+++ Recorded data +++
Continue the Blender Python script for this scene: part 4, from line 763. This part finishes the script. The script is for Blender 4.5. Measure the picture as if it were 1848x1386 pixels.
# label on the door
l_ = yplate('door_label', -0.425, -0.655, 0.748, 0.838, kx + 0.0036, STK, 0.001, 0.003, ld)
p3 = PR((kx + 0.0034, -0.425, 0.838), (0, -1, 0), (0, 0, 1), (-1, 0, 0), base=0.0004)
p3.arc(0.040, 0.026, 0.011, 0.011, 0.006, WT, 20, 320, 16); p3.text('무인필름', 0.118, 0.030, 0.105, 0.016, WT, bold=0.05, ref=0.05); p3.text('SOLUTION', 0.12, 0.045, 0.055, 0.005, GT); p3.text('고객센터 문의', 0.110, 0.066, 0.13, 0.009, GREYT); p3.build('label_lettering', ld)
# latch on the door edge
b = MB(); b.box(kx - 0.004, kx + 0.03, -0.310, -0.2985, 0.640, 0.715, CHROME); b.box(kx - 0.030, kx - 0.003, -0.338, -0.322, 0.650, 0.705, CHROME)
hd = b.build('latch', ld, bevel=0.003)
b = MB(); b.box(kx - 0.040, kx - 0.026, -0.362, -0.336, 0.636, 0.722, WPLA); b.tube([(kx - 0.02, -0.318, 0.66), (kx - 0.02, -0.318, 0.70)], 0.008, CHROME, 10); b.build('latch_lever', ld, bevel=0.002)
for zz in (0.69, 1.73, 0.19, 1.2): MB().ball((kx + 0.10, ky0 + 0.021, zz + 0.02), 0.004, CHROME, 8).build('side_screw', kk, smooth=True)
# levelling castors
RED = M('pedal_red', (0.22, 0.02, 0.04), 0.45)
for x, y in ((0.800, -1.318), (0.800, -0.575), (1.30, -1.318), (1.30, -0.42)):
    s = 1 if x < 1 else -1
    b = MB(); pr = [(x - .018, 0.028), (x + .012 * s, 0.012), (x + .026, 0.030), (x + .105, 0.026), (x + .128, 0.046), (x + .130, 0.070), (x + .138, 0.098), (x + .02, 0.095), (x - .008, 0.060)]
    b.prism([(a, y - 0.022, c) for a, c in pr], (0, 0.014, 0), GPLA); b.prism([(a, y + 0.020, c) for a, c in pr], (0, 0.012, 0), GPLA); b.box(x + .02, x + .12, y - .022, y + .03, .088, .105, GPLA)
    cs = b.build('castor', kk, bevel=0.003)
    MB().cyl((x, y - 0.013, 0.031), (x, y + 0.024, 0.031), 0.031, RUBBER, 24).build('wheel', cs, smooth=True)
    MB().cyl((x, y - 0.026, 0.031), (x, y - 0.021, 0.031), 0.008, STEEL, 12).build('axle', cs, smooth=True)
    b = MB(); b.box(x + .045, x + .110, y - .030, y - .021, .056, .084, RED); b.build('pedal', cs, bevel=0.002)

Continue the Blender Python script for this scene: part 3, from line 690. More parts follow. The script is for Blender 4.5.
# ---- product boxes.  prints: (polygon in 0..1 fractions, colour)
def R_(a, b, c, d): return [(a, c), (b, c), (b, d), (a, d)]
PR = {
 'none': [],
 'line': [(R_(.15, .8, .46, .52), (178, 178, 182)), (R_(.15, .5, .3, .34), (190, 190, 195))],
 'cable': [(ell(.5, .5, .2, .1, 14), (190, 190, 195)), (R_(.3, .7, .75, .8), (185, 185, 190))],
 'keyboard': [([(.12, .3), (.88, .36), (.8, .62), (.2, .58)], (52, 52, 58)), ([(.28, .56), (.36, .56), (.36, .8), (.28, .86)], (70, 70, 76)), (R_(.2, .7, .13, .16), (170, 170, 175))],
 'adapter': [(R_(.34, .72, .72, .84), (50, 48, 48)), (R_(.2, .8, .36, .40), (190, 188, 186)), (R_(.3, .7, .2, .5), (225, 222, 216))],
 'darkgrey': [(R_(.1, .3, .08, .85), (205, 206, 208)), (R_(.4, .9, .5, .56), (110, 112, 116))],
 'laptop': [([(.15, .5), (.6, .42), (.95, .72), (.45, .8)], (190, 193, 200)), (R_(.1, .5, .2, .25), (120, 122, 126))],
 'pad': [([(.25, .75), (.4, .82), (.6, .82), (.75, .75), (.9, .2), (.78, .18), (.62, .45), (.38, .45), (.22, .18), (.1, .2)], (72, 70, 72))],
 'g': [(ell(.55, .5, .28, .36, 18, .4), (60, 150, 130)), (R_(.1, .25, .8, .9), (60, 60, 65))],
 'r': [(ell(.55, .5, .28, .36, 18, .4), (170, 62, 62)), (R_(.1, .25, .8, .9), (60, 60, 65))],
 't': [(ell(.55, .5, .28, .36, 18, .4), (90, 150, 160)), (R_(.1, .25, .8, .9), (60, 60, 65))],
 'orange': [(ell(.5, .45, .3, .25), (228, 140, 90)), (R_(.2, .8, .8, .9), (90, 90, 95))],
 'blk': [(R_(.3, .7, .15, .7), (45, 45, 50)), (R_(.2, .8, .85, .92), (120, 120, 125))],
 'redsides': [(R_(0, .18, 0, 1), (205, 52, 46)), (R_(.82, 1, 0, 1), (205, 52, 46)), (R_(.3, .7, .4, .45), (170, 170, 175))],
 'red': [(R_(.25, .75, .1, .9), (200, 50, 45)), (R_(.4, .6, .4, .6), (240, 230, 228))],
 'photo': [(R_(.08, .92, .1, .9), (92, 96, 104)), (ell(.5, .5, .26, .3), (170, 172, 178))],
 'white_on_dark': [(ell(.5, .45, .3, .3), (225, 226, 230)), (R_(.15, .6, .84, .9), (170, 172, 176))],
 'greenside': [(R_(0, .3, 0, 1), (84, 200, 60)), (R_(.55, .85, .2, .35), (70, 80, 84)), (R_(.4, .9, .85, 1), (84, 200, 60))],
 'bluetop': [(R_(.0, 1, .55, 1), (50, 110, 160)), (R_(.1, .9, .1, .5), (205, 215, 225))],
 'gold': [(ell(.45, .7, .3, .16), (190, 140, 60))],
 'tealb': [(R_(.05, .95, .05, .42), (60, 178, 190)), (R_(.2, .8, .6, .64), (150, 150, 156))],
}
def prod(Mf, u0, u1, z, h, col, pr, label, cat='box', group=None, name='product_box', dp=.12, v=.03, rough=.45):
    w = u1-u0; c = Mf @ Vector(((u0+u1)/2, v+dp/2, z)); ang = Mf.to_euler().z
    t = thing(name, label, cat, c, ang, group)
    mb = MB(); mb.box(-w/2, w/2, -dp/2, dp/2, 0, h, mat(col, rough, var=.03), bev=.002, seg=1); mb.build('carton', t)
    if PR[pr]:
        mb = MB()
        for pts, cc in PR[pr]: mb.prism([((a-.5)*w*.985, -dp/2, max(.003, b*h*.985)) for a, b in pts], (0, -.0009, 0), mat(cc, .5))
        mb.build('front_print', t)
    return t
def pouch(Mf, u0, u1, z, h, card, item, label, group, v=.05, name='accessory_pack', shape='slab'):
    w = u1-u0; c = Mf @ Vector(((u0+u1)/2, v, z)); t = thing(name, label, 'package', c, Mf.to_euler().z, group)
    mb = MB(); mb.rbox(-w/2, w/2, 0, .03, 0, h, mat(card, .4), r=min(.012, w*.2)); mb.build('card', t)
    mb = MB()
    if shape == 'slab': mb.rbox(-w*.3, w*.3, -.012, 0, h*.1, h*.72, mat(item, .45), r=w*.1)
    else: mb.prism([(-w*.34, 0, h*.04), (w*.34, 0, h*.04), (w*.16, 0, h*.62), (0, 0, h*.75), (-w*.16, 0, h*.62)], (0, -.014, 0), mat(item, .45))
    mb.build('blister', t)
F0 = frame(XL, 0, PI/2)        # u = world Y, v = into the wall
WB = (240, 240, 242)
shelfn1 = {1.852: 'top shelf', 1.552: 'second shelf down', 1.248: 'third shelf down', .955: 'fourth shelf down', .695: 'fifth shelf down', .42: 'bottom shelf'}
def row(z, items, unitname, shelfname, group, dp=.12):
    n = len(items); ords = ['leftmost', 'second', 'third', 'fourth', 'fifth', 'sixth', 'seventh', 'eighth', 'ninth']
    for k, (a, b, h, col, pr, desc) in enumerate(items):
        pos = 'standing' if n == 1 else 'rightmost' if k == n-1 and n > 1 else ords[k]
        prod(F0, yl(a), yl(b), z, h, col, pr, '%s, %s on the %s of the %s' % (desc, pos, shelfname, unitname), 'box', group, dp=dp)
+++
Instructions for the task
Scan the material above for the string "this" and report each line where you find it.

Solved exercise
Continue the Blender Python script for this scene: part 4, from line 763. This part finishes the script. The script is for Blender 4.5. Measure the picture as if it were 1848x1386 pixels.
Continue the Blender Python script for this scene: part 3, from line 690. More parts follow. The script is for Blender 4.5.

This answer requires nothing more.